Change can occur quickly and sometimes it’s imposed, like the closing of a department due to changes to the business or economic circumstances. At other times, change is a decision that you make for yourself – like making a change in your career, deciding to work for another organisation, or it can be a personal life change.

Transition on the other hand, is an internal process … the action you go through when dealing with the external event. Some people thrive on change, so they are more likely to be optimistic, and excited, and for them this makes the internal process of transformation swift, because they’re ready to embrace and adapt to new circumstances and get themselves prepared quickly.

Other people need more convincing. They may find change confronting, scary and their response is to get angry, head into denial, become fearful and desperate, before they are able to move up the emotional scale to hope, relief and optimism.

Our cognitive, emotional, psychological, social, cultural and behavioural responses to change are dependent on many factors and how people respond is never easy to predict.

A comfort zone is a beautiful place, but nothing ever grows from there …

So, if change is an event in our external world that happens for us, and the way we respond is through transition (the psychological process that happens within us in response to the change.), then to be successful ‘change managers’ and ‘change agents’ leaders need to adeptly manage both the external elements of the change implementation as well as the internal requirements needed for personal transition.

When changes are significant, something else occurs, and this is transformation. It goes beyond merely ‘transition’ and enables the possibility of metamorphosis – a rebirth – occurs. And, just as a snake sheds its skin, we too, must shed behaviours, past experiences, negative thought patterns from time to time to keep growing and evolving to allow a ‘new self’ to emerge.

You only lose what you cling to ….

Leadership often means doing what is vigorous, what is emotionally arduous, in service of the ‘vision’. Leadership sometimes means giving yourself over to the transformative process of transition in service of what you want to emerge next for you.

That’s why it’s extremely important to be conscious of what we hang on to, because sometimes places, people and environments have gone past their used date and we unconsciously allow our feelings of, loss, grief, fear and doubt run the show and make our decisions for us.

As a matter of fact, did you know that ninety five percent of the decisions you make comes from your unconscious mind? The unconscious mind, is not always too keen on change and it could be tempting to hang on too long to what no longer serves you. But change is always opportunity, and as leaders we need to embrace opportunity.

Entrepreneurs know this well, but they too, can fall into the trap of not allowing it to serve them positively.

You’re always one decision away from a totally different life …

Often entrepreneurs will risk everything to give birth to a business that matters. But the deep level of commitment and emotion involved in doing so, can then often lead to a fear of change and a resistance to transformation, particularly when they have worked so hard and have such a vested interest in what they’ve already created. Simply put, they find it hard to let go …

But transformation is life enhancing in so many ways. While certainly there may be initial feelings of loss, self-doubt, grief, fear, and despair, once these are met, and we sit with ourselves, we can ask ourselves “What transformation is taking place? What do I want to come from this?”
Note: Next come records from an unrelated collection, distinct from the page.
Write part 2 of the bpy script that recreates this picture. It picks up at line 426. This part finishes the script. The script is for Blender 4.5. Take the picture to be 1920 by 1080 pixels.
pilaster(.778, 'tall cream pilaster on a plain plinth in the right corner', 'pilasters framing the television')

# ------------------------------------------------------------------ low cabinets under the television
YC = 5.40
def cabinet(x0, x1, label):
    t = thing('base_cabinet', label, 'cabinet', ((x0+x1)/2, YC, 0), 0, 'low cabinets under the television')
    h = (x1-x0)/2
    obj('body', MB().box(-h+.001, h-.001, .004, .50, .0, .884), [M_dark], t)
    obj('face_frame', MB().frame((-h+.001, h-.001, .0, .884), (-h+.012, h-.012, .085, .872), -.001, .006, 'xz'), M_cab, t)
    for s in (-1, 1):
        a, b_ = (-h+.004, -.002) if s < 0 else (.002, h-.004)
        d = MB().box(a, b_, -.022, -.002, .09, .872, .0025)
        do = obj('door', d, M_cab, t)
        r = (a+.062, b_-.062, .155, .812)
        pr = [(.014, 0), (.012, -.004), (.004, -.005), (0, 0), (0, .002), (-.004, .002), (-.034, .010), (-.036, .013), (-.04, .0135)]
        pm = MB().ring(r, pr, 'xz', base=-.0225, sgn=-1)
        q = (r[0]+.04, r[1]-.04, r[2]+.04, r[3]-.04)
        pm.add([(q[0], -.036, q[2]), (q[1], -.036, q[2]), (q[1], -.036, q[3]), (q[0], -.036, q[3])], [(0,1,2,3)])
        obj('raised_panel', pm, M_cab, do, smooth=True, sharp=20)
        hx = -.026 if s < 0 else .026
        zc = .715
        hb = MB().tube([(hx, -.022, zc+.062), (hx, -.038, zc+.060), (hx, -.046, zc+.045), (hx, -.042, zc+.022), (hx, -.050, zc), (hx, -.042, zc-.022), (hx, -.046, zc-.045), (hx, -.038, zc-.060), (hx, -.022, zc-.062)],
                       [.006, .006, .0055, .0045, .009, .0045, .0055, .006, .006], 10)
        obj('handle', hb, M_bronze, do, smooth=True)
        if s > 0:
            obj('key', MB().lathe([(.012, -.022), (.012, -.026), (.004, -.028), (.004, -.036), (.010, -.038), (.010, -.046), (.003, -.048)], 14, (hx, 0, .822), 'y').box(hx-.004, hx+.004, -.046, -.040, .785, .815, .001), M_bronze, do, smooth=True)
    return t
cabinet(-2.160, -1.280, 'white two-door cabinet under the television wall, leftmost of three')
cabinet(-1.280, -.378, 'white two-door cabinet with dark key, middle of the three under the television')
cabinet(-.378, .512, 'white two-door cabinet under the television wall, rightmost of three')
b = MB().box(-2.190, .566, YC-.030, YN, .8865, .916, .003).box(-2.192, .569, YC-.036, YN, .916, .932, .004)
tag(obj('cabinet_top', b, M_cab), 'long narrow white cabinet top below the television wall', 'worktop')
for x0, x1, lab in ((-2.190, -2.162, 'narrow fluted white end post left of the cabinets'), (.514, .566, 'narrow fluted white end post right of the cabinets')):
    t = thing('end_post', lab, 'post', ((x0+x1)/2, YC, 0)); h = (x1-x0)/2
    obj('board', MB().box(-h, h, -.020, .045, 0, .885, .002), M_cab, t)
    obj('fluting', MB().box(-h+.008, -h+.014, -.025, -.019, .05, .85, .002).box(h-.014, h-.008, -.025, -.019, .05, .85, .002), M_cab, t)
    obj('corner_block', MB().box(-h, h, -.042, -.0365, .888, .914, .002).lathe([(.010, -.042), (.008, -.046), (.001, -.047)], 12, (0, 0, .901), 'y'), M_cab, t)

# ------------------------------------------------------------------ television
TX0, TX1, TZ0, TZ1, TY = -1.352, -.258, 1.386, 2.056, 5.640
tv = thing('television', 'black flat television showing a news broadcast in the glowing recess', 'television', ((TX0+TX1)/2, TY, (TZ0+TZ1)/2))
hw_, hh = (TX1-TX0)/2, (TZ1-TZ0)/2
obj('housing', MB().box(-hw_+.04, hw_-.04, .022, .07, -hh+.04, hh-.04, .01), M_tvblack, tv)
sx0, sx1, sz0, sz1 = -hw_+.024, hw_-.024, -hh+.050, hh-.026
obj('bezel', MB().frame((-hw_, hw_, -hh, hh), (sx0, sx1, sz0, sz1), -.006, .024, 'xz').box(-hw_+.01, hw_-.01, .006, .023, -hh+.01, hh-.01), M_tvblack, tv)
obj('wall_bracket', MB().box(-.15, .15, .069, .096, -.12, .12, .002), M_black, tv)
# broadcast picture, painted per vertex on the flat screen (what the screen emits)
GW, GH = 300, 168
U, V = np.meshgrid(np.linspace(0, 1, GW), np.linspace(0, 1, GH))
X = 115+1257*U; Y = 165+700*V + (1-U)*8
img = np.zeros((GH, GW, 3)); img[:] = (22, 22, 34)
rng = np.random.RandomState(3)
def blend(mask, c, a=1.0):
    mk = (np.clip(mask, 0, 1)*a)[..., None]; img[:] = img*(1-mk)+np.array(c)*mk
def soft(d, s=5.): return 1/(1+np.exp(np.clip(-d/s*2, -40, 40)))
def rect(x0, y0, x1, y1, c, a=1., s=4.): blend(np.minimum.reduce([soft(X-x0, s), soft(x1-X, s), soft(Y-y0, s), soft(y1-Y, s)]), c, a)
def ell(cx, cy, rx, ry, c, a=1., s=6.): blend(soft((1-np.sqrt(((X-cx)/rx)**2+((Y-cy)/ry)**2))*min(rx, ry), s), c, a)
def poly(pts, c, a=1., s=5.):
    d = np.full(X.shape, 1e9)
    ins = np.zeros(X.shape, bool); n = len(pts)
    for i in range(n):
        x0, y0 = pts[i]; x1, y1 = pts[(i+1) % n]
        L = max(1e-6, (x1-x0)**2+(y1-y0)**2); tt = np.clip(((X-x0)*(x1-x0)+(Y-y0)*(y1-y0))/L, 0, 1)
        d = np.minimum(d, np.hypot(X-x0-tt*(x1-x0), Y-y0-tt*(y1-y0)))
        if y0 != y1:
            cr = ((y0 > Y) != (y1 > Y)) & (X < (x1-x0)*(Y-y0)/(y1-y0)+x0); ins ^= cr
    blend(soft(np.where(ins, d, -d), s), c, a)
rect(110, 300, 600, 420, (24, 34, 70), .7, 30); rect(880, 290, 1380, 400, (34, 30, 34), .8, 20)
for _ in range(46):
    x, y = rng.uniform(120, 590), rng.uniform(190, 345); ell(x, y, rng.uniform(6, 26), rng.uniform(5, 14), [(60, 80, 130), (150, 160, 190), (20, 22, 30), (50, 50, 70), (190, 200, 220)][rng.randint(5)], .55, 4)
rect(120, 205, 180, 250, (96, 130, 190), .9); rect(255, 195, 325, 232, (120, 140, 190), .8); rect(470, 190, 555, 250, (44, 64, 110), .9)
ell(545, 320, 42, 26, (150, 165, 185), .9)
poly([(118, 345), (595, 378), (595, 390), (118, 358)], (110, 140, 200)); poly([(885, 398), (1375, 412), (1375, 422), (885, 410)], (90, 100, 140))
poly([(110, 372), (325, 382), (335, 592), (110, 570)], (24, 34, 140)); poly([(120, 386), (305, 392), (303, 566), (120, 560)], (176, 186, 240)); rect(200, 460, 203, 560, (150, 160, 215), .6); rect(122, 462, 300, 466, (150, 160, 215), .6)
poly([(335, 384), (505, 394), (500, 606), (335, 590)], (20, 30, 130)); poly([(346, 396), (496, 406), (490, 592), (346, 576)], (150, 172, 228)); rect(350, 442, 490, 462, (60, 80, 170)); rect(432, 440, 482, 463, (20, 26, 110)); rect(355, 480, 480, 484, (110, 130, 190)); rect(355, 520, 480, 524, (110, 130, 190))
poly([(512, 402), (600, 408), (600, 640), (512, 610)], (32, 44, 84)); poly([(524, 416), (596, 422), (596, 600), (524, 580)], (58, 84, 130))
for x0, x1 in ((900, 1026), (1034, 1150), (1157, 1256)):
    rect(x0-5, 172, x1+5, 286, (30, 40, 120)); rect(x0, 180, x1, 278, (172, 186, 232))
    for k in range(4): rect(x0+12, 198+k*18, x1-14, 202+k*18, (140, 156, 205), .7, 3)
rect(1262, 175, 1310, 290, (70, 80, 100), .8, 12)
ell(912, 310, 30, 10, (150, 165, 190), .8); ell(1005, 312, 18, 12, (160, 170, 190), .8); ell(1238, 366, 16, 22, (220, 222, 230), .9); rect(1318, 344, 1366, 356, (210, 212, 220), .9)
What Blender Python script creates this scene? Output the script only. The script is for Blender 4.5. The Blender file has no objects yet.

These questions enable us better understanding of ourselves and pushes us to a new level of consciousness – that is the structure in the brain which defines the level of performance and limits of creativity that you manifest. And this requires the disintegration of the old self in order to give way to the re-integration of the new self at the next higher order of structure.

But it’s only when we embrace transformation and face it with real honesty, that we can make the most of what it has to offer us, in terms of striving to be the best version of ourselves that we can be.